## start

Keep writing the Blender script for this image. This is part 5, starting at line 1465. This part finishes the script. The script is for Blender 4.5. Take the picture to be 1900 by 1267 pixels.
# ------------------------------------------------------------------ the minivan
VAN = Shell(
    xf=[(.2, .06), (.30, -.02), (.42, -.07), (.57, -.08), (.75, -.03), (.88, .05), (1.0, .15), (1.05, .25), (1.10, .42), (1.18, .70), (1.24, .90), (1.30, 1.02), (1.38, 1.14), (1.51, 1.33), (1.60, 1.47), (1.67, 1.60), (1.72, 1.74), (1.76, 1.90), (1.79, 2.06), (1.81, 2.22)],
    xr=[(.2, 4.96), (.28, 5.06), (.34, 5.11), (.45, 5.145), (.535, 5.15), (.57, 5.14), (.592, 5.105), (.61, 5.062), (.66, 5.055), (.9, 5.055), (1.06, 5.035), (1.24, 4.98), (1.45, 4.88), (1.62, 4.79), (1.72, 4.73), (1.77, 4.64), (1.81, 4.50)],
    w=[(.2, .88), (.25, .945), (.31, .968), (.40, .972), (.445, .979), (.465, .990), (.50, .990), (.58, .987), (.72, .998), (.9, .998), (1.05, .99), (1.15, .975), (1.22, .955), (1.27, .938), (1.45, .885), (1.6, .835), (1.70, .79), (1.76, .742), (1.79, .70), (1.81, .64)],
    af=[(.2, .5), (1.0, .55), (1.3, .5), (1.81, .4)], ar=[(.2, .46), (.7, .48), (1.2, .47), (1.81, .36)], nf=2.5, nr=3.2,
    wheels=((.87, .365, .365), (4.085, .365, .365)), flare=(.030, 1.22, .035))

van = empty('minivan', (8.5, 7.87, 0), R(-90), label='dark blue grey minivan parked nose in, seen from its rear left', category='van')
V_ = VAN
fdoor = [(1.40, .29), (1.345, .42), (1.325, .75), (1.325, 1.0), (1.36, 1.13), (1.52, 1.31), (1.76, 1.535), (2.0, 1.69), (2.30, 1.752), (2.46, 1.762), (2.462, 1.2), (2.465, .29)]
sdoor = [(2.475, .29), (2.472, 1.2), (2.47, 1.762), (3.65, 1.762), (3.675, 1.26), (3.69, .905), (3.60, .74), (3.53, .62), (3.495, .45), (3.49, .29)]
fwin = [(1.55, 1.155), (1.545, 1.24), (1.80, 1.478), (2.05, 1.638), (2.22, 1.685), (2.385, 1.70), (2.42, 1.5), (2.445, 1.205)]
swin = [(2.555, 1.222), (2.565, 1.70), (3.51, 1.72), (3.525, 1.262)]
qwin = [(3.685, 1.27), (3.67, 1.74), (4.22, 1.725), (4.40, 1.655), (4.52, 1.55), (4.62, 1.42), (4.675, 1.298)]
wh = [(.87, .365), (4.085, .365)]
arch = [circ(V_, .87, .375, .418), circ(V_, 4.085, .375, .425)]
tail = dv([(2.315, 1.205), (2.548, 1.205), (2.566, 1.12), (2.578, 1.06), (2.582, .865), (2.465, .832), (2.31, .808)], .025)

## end

WHAT TO WORK ON:
Repeat the material above in full, exactly as it stands.

OUTPUT:
Keep writing the Blender script for this image. This is part 5, starting at line 1465. This part finishes the script. The script is for Blender 4.5. Take the picture to be 1900 by 1267 pixels.
# ------------------------------------------------------------------ the minivan
VAN = Shell(
    xf=[(.2, .06), (.30, -.02), (.42, -.07), (.57, -.08), (.75, -.03), (.88, .05), (1.0, .15), (1.05, .25), (1.10, .42), (1.18, .70), (1.24, .90), (1.30, 1.02), (1.38, 1.14), (1.51, 1.33), (1.60, 1.47), (1.67, 1.60), (1.72, 1.74), (1.76, 1.90), (1.79, 2.06), (1.81, 2.22)],
    xr=[(.2, 4.96), (.28, 5.06), (.34, 5.11), (.45, 5.145), (.535, 5.15), (.57, 5.14), (.592, 5.105), (.61, 5.062), (.66, 5.055), (.9, 5.055), (1.06, 5.035), (1.24, 4.98), (1.45, 4.88), (1.62, 4.79), (1.72, 4.73), (1.77, 4.64), (1.81, 4.50)],
    w=[(.2, .88), (.25, .945), (.31, .968), (.40, .972), (.445, .979), (.465, .990), (.50, .990), (.58, .987), (.72, .998), (.9, .998), (1.05, .99), (1.15, .975), (1.22, .955), (1.27, .938), (1.45, .885), (1.6, .835), (1.70, .79), (1.76, .742), (1.79, .70), (1.81, .64)],
    af=[(.2, .5), (1.0, .55), (1.3, .5), (1.81, .4)], ar=[(.2, .46), (.7, .48), (1.2, .47), (1.81, .36)], nf=2.5, nr=3.2,
    wheels=((.87, .365, .365), (4.085, .365, .365)), flare=(.030, 1.22, .035))

van = empty('minivan', (8.5, 7.87, 0), R(-90), label='dark blue grey minivan parked nose in, seen from its rear left', category='van')
V_ = VAN
fdoor = [(1.40, .29), (1.345, .42), (1.325, .75), (1.325, 1.0), (1.36, 1.13), (1.52, 1.31), (1.76, 1.535), (2.0, 1.69), (2.30, 1.752), (2.46, 1.762), (2.462, 1.2), (2.465, .29)]
sdoor = [(2.475, .29), (2.472, 1.2), (2.47, 1.762), (3.65, 1.762), (3.675, 1.26), (3.69, .905), (3.60, .74), (3.53, .62), (3.495, .45), (3.49, .29)]
fwin = [(1.55, 1.155), (1.545, 1.24), (1.80, 1.478), (2.05, 1.638), (2.22, 1.685), (2.385, 1.70), (2.42, 1.5), (2.445, 1.205)]
swin = [(2.555, 1.222), (2.565, 1.70), (3.51, 1.72), (3.525, 1.262)]
qwin = [(3.685, 1.27), (3.67, 1.74), (4.22, 1.725), (4.40, 1.655), (4.52, 1.55), (4.62, 1.42), (4.675, 1.298)]
wh = [(.87, .365), (4.085, .365)]
arch = [circ(V_, .87, .375, .418), circ(V_, 4.085, .375, .425)]
tail = dv([(2.315, 1.205), (2.548, 1.205), (2.566, 1.12), (2.578, 1.06), (2.582, .865), (2.465, .832), (2.31, .808)], .025)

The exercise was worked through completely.